British poet Steve Ely's third collection of poems, which takes its inspiration and its title from Incendium Amoris (`The Fire of Love') by the fourteenth century saint and mystic Richard Rolle. The book offers a vision of pre-Reformation and post-industrial England through the eyes of the trespasser, the poacher, the recusant, and the revolutionary, in solidarity with the swinish multitude against the landed power. Contesting language and landscape and addressing issues including carnality, class, skepticism and belief, Incendium Amoris is a peasant's revolt against the accelerating cultural, social and environmental devastations of globalizing capital, a guerrilla-pastoral prophecy of a yeoman-anarchist utopia.
A challenging book. I needed all my Anglo saxon and Middle English to read it! There were some wonderfully imaginative lines. The book has an Imagist quality and a verbal directness that seemed to echo Pound and Villon. The poetry also (as the blurb acknowledges) mines the language of Geoffrey Hill. The simpler the poetry became the more it struck home. The more it leant towards Hill and his arcane obscurity the more I sighed. Ely does a great job in bringing the medieval word of Rolle to life. The parallels between medieval mysticism and Crowley, however, are confused and forced.
The first sequence of poems is straightforward and politically committed: Ely yomps across a South Yorkshire moor, hunting with dogs by night, 'dynamiting windfarms', execrating the heavy hand on the weedkiller of the agribusinesses (abetted by Labour councils) that have done for the wildlife. The technique is of the repetition across poems of tags--the poet himself is 'Catweazle in cuccula', a bald children's TV wizard from the early 70s whom he has shockingly come to resemble in his despised hoodie. There are bluebells underfoot ('endymion non-scripta'); and in an archetypally English landscape, Ely recalls Blake's vision of violence at Varley's seance ('ghost of a flea') and Yeats's vision of the hell-hounds dogging Pound. There are few verbs, few articulated sentences; but this may not be inappropriate to the timelessness of Ely's Roman Catholicism.
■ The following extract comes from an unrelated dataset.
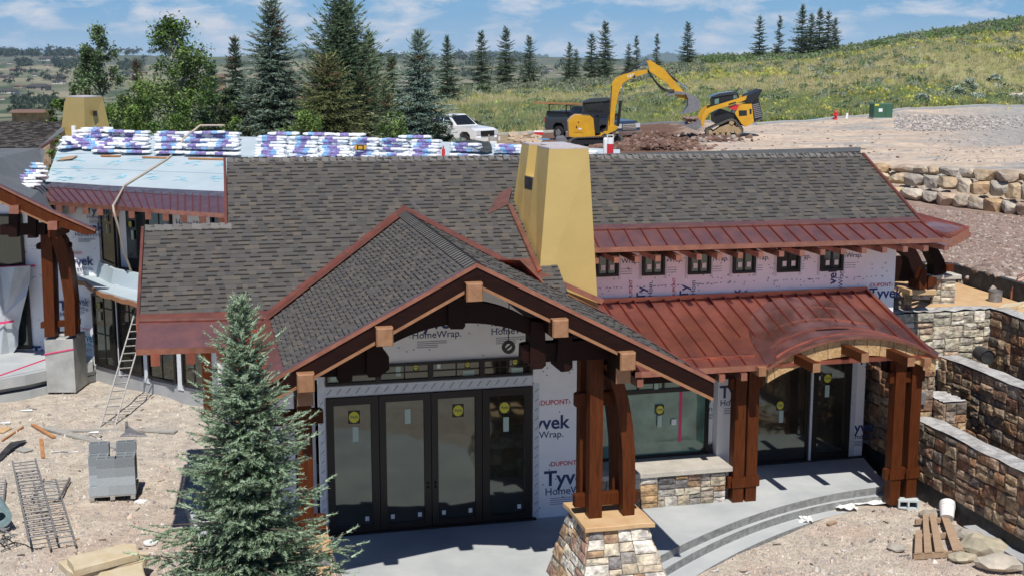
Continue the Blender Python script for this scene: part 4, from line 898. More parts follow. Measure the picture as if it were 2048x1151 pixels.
# ------------------------------------------------------------------ stone veneer generator
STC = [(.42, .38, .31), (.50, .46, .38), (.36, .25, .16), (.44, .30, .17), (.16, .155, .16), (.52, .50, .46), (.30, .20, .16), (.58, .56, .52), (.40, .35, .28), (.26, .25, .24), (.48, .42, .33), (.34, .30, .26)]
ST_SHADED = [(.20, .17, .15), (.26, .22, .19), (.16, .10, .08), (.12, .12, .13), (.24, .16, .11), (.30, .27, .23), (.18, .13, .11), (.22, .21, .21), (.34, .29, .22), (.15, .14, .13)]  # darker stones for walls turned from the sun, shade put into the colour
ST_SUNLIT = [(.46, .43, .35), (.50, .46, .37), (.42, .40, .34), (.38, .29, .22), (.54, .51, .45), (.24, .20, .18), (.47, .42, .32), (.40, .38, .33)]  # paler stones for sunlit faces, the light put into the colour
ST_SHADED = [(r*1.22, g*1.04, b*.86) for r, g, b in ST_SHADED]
def veneer(mb, P, rnd, cols, size=.30, relief=.05, jog=.02, f=None):
    """P: bottom-left, bottom-right, top-right, top-left corners of a face, normal = right x up"""
    P = [Vector(p) for p in P]; W = ((P[1]-P[0]).length+(P[2]-P[3]).length)/2; H = ((P[3]-P[0]).length+(P[2]-P[1]).length)/2
    n = (P[1]-P[0]).cross(P[3]-P[0]).normalized()
    def S(u, v, h): return P[0].lerp(P[1], u/W).lerp(P[3].lerp(P[2], u/W), v/H)+n*h
    stack = []
    v = 0.0
    def split(x0, x1, y0, y1, d):
        w, h = x1-x0, y1-y0
        if (w < size*1.5 and h < size*.85) or d > 7 or (w < size*1.9 and h < size and rnd.random() < .35): stack.append((x0, x1, y0, y1)); return
        if w > h*1.5 or (w > size*1.5 and rnd.random() < .3): k = rnd.uniform(.33, .67); split(x0, x0+w*k, y0, y1, d+1); split(x0+w*k, x1, y0, y1, d+1)
        else: k = rnd.uniform(.33, .67); split(x0, x1, y0, y0+h*k, d+1); split(x0, x1, y0+h*k, y1, d+1)
    nx = max(1, round(W/1.6)); ny = max(1, round(H/.62))
    for i in range(nx):
        yy = sorted([0]+[H*(k+rnd.uniform(-.18, .18))/ny for k in range(1, ny)]+[H])
        for y0, y1 in zip(yy, yy[1:]): split(W*i/nx, W*(i+1)/nx, y0, y1, 0)
    for x0, x1, y0, y1 in stack:
        g = .006; x0 += g; x1 -= g; y0 += g; y1 -= g
        if x1-x0 < .02 or y1-y0 < .02: continue
        c = rnd.choice(cols); k = rnd.uniform(.8, 1.2); c = tuple(min(.75, q*k) for q in c); h = relief*rnd.uniform(.35, 1.1); e = min(.03, (x1-x0)*.2, (y1-y0)*.2)
        J = lambda: rnd.uniform(-jog, jog)*.6
        A = [mb.pt(S(x+J()*.3, y+J()*.3, -.03)) for x, y in ((x0, y0), (x1, y0), (x1, y1), (x0, y1))]
        B = [mb.pt(S(x+J()*.3, y+J()*.3, h*.55)) for x, y in ((x0, y0), (x1, y0), (x1, y1), (x0, y1))]
        mx_, my_ = (x0+x1)/2, (y0+y1)/2
        ins = [(x0+e, y0+e), (mx_, y0+e*.7), (x1-e, y0+e), (x1-e*.7, my_), (x1-e, y1-e), (mx_, y1-e*.7), (x0+e, y1-e), (x0+e*.7, my_)]
        I = [mb.pt(S(x+J()*.5, y+J()*.5, h*rnd.uniform(.7, 1.15))) for x, y in ins]; ce = mb.pt(S(mx_, my_, h*rnd.uniform(.9, 1.5)))
        for i in range(4): j = (i+1) % 4; mb.idx([A[i], A[j], B[j], B[i]], 0, c)
        for i in range(4):
            j = (i+1) % 4; mb.idx([B[i], B[j], I[2*i+1]], 0, c); mb.idx([B[i], I[2*i+1], I[2*i]], 0, c); mb.idx([B[j], I[(2*i+2) % 8], I[2*i+1]], 0, c)
        for i in range(8): mb.idx([I[i], I[(i+1) % 8], ce], 0, tuple(q*rnd.uniform(.95, 1.05) for q in c))
# porch piers
def pier(parent, base, top, z0, z1, label, seed, cols=STC):
    """base/top plan rectangles a0,a1,b0,b1"""
    r_ = random.Random(seed); mb = MB()
    def cr(q, z): return [(q[0], q[2], z), (q[1], q[2], z), (q[1], q[3], z), (q[0], q[3], z)]
    A, B = cr(base, z0), cr(top, z1); mb.hexa(A+B); o = mb.build('pier', M['mortar'], parent); o['label'] = label
    mb = MB()
    for i, j in ((0, 1), (1, 2), (2, 3), (3, 0)): veneer(mb, [A[i], A[j], B[j], B[i]], r_, [tuple(min(.72, x*1.22) for x in c) for c in cols], .30, .045)
    mb.build('stone_veneer', M['stone'], o, flip=False)
    mb = MB(); e = .10; P = [(top[0]-e, top[2]-e), (top[1]+e, top[2]-e), (top[1]+e, top[3]+e), (top[0]-e, top[3]+e)]
    PP = []
    for i in range(4):
        a, b = Vector(P[i]), Vector(P[(i+1) % 4])
        for k in range(5): q = a.lerp(b, k/5); PP.append((q.x+r_.uniform(-.02, .02), q.y+r_.uniform(-.02, .02)))
    mb.slab(PP, z1+.003, z1+.075, .01); mb.build('plywood_cap', M['plywood'] if seed == 1 else M['plywood'], o)
    return o
PR = [Lz(1190, 1150, 0)]
cz = 1.18
c1 = Lz(1178, 1062, cz); c2 = Lz(1298, 1052, cz); c3 = Lz(1140, 1014, cz)
pier(house, (c1.x-.30, c2.x+.34, c1.y-.45, c3.y+.30), (c1.x+.03, c2.x-.03, c1.y+.05, c3.y-.02), -.02, cz, 'tapered multicoloured stone pier at the right of the porch doors', 1)
l1 = Lz(652, 1092, cz); pw_ = c2.x-c1.x
pier(house, (l1.x-pw_-.42, l1.x+.40, c1.y-.55, c3.y+.30), (l1.x-pw_+.03, l1.x-.03, c1.y+.05, c3.y-.02), -.02, cz, 'tapered stone pier partly behind the young spruce', 2)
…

The longer poems, where Ely stretches himself more, are more contentious, and in many ways more interesting. In 'AEcerbot', the book's hero Richard Rolle, the Yorkshire hermit, mystic and apparent fornicator with nuns, is imagined as returning to life and performing a fertility ceremony. 'The Banishing Ritual of the Pentagram', drawing sympathetically on the Kabbalah, equates the decreation of the world with Aleister Crowley's snide anal sex and the Saturday night television of Simon Cowell. 'Little Sir Hugh' is partly a narrative poem recounting a thirteen-century blood libel against the Jews, in which Aaron of Lincoln's community is alleged to have taken revenge on a group of children that disrupted a community wedding--kicking a ball against the walls--by enticing in a child with the promise of cream tarts; the boy is never seen again. Ely's puzzled confession of faith is 'Scandalum Cruces', which again finds anal sex sinful. Ely seems to imagine the liberal granting of rights to individuals (rather than to a community or body of Christ) as socially splintering or privatising; the world is peopled by 'nine billion screaming mandrakes' crying as they are torn up, and wishing death on anyone else. The writ of human rights, as they are promised (apparently) in the House of Lords, a non-democratic council, seems absurd to him: 'notarised rights for screaming mandrakes, United Federation of Planets'.